The Master said: ‘Learn as if you were not reaching your goal, and as though you were afraid of missing it.’
This could be rewritten with ‘Teach…’ instead of ‘Learn…’ and be made more relevant from a teaching point of view. Teaching is an art and not something that can be ‘mastered’ and therefore one should always have a target to achieve or something to add to one’s teaching repertoire. To some extent, of course, teachers already do this in a negative sense. Exam results are a constant source of concern and targets relating to them are constantly moving. This is not what I mean. Instead, I mean targets set by oneself in order to facilitate one’s own professional development.
Fan Ch’ih… meeting Tzu Hsia said to him: ‘A little while ago, when I had an interview with the Master, and asked for a definition of knowledge, he replied, "By promoting the straight and degrading the crooked you can make even the crooked straight."
Behaviour management is difficult. No matter how many times you hear as a teacher that you need to praise the positive rather than dwelling on and criticizing the negative, it can be extremely hard to do in practice. My wife, a primary school teacher, is great at doing this. Instead of telling pupils what they shouldn’t be doing, she tells them what they should be doing, congratulating and encouraging the ones who are behaving or doing things which meet with her approval, whilst either ignoring or keeping to a minimum the amount of attention given to behaviours at odds with what she expects. I find this hard to do, although I’m working on it!
The Master said: ‘If a ruler is himself upright, his people will do their duty without orders; but if he himself be not upright, although he may order they will not obey.’
With respect to teaching, this is all about giving students a framework within in to work and to apply praise and sanctions consistently. As mentioned above, teachers need to be role models in attitudes and values and this along with a consistent approach can lead to a more peaceful and purposeful environment.
The Master said: ‘He who does not hold the office does not discuss its policy.’
Confucius repeats this in The Analects on more than one occasion. In our culture it is almost seen as a right to discuss the ins and outs of the decisions and policies involved in various people’s positions of responsibility. With the government in a democratic system this is understandable and acceptable, to some extent. However, the carping and undermining that can go on in educational institutions by those not involved in the processes which lead to important decisions can be destructive. It may sound obvious, but to have the right to complain that a person isn’t doing their job properly, you need to know the balancing acts and different tensions with which they have to deal.
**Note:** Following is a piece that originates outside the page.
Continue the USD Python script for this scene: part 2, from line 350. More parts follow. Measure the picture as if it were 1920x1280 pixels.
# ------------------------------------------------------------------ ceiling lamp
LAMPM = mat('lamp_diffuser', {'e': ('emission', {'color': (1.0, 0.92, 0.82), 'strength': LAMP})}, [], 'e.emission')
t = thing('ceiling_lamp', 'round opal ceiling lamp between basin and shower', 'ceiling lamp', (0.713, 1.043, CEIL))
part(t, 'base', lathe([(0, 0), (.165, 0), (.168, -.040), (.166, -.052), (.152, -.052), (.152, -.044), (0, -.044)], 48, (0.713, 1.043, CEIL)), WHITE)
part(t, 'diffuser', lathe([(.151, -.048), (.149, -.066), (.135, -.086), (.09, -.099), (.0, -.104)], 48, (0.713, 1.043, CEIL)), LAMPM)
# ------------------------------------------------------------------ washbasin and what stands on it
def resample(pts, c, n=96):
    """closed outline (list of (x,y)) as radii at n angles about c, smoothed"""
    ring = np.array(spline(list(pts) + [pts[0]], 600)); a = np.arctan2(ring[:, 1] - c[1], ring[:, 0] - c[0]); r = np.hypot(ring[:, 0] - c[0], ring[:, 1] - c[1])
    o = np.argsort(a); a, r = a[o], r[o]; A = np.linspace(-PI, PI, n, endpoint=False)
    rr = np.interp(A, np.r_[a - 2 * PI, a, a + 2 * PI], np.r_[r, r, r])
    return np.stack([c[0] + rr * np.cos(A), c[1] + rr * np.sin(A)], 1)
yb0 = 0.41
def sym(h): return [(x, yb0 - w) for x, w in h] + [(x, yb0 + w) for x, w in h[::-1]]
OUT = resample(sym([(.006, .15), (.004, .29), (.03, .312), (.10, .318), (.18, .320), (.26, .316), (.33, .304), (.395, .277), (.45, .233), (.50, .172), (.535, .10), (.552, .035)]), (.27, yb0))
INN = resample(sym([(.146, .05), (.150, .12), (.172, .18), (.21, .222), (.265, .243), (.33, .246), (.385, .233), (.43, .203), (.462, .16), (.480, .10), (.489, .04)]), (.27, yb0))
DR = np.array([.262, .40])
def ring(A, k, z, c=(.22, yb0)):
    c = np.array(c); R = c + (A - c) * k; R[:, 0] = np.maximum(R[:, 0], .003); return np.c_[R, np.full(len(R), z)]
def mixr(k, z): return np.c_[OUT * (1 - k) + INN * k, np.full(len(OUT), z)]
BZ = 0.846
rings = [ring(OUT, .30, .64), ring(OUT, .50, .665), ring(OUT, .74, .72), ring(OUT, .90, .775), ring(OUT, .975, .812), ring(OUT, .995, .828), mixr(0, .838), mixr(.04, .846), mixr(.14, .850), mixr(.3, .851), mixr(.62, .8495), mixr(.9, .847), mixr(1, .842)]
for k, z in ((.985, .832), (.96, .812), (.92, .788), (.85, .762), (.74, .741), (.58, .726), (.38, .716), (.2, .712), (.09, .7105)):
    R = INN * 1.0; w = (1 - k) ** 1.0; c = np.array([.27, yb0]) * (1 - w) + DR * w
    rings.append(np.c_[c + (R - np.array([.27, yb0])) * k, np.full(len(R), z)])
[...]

The Master said: ‘He who demands much from himself and little from others will avoid resentment.’
There’s an obvious application of this that I don’t want to make: of course teachers should demand a lot from their students in terms of application and understanding. However, that should be dwarfed by what individual teachers demand of themselves. I’m a firm believer that resources shouldn’t take longer to make than the length of time for which students use them (well, most of the time!) but it’s no coincidence that teachers have traditionally put in more hours than they those for which they are contracted. Teachers should have a passion and commitment to education that goes beyond mere employment. Teaching is a vocation, a demanding occupation which should lead to self-improvement both professionally and personally.